Interim defence minister Jallal Dghaili arrived in Tripoli from Benghazi on Sunday with a large following as the NTC gradually transfers from its eastern base to the capital.
Anwar al-Feitiri, interim communications and transport minister, told AFP there are now regular connections between the two cities, although every flight requires NATO permission due to an air embargo that is still in force.
Meanwhile, a senior Libyan rebel commander on Monday demanded an apology from Britain and the US after seized documents suggested both countries were complicit in a plan that led to his detention and torture.
Files unearthed from Gaddafi's intelligence archives documented the capture by the CIA of Abdelhakim Belhaj in Bangkok in 2004 and his forcible repatriation to Libya, where he had fought the old regime.
He was then jailed in Tripoli's notorious Abu Selim prison for seven years and maintains he was questioned by British intelligence officers during his captivity.
Belhaj, now military commander of Tripoli, told the BBC: "What happened to me was illegal and deserves an apology."

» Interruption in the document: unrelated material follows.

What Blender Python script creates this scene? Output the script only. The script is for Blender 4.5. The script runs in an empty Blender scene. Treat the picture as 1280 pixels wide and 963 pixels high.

Britain's Guardian newspaper on Monday quoted him as saying he was considering suing both governments.
"I was injected with something, hung from a wall by my arms and legs and put in a container surrounded by ice," he said of his time in prison. "They did not let me sleep and there was noise all the time. I was regularly tortured.
"I'm surprised that the British got involved in what was a very painful period in my life," he added.